So, rather than encourage behaviors and sustain places where it’s possible to more safely harness the need for speed with minimum safety standards, safety equipment and special licensing, let’s close all the racetracks down so they can be torn down to build subdivisions.
Let’s make the only place left where that itch for speed can be scratched is on public roadways where some of these idiots are exceeding 150mph racing in/through traffic, right?
Heck no. I say give every single extant road race or dragstrip today, along with any newly built tracks more than 10 miles from any cities (not just towns) a federal grandfather clause that protects their rights as landowners to use their property as they desire. So, if some builder is dumb enough to build a subdivision nearby due to urban sprawl, well, sorry neighbors, but you moved near them and they have the right to continue their livelihood.
While overall small in percentage of the total population, racing has a HUGE $ spend per person involved, and has built and sustained generations of working families, local businesses and even driven the development of new technologies. To displace & destroy recreational areas artificially via suburban creep and legislative strangulation has a much-farther reach than just affecting local tracks.
US 30 Dragway in Hobart, IN was one of the more famous tracks in the country, located out in the cornfields of Indiana, far from any neighborhood. As suburban crawl grew, things happened exactly as RDY4WAR referenced. First it was noise restrictions, and then schedule restrictions, and so on and so on because “the community was expanding!”, and those restrictions were a noose that made it impossible to operate the dragstrip in a financially-feasible manner, and the track was closed.

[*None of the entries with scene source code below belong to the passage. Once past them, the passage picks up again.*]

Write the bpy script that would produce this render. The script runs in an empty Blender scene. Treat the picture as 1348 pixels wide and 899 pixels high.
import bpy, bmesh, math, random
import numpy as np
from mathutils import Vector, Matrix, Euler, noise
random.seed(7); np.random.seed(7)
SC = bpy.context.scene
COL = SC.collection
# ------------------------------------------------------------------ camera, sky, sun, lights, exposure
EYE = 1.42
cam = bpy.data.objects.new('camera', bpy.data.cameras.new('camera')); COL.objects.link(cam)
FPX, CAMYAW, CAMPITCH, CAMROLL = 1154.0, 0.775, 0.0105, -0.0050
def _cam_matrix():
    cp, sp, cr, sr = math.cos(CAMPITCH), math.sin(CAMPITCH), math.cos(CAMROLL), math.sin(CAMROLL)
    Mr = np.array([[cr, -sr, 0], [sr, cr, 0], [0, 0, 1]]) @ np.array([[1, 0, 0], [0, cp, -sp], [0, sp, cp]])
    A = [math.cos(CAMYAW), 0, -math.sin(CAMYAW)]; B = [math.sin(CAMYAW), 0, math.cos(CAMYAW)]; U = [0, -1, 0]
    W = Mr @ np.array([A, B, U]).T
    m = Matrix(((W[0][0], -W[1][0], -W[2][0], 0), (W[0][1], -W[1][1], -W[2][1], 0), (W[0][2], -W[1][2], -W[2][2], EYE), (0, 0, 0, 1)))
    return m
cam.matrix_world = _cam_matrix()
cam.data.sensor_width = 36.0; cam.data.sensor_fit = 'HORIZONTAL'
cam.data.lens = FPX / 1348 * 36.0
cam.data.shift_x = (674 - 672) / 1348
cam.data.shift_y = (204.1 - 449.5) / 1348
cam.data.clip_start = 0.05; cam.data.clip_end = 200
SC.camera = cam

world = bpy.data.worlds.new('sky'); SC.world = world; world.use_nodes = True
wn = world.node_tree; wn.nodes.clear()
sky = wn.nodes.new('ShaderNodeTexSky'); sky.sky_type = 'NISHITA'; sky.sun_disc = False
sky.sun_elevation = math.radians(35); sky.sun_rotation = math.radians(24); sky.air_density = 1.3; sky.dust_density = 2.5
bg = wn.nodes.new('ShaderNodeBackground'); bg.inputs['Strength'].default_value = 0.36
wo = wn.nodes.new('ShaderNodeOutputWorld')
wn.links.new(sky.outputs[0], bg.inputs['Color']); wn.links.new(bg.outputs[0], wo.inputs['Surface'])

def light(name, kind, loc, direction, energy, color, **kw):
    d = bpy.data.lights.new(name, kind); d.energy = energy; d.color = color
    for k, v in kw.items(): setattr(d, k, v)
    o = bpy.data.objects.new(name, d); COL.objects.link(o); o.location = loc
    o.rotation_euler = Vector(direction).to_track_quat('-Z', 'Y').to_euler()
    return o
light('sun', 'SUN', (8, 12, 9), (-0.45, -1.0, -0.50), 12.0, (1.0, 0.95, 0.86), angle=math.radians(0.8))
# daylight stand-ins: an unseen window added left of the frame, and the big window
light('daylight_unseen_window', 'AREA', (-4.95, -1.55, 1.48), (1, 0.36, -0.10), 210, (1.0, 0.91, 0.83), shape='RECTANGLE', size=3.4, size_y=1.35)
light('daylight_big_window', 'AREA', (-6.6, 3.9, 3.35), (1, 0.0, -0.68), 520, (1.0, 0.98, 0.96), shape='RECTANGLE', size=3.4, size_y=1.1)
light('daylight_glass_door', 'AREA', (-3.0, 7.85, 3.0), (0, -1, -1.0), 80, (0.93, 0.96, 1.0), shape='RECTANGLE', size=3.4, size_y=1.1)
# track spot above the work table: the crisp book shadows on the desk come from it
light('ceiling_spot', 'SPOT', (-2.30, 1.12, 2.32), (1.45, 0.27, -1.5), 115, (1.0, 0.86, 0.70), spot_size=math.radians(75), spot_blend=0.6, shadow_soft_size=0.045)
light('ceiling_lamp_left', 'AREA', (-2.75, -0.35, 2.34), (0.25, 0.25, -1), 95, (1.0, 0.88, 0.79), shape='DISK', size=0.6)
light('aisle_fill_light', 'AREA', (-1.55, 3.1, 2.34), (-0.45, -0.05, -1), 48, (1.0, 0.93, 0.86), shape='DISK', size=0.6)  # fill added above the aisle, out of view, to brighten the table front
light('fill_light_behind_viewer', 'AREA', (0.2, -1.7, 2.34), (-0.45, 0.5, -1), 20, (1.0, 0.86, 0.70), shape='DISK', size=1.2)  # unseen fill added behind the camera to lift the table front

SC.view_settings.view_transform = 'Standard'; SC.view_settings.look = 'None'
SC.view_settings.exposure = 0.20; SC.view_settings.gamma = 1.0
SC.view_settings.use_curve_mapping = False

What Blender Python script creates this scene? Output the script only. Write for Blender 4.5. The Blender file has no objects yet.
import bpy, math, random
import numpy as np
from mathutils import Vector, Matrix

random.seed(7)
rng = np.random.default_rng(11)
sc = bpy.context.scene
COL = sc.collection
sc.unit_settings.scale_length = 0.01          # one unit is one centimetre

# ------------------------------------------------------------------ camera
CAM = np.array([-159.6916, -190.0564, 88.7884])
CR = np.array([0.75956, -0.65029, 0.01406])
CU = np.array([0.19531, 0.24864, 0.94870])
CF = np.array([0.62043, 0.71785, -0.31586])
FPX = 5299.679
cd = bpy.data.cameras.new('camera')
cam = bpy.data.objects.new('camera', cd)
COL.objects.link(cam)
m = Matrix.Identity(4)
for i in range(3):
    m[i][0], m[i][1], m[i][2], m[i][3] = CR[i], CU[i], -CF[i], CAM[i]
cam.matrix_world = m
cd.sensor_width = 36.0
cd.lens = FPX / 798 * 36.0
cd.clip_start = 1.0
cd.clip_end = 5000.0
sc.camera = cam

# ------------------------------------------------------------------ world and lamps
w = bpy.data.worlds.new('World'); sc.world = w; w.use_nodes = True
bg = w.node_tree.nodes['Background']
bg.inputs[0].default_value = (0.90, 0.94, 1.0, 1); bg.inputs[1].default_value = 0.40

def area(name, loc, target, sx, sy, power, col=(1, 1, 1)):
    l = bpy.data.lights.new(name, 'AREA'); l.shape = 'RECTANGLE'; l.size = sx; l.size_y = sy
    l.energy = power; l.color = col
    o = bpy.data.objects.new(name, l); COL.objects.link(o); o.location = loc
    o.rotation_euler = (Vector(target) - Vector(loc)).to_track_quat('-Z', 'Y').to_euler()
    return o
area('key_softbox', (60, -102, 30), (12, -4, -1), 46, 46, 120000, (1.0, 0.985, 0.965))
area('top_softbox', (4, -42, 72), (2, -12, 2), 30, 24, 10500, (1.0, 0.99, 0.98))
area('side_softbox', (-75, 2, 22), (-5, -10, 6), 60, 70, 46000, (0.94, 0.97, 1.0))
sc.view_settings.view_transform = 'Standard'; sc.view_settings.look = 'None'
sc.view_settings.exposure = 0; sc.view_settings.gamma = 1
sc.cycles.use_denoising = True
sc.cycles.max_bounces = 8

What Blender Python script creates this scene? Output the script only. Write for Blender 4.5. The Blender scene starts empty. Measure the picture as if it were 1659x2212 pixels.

Well, guess what. Nearly 50 years later, the houses that were built across the street from the entrance to the track are still the only ones in the area. There was no more expansion, partly because people realized it wasn’t a great place to live, and partly because now a major revenue generator in the county was gone forever, and so were a massive majority of all the customers associated with that revenue. After it had killed the track, the neighborhood that did it basically died as well. Some of the starting line asphalt is still out there in the cornfields as a somber reminder.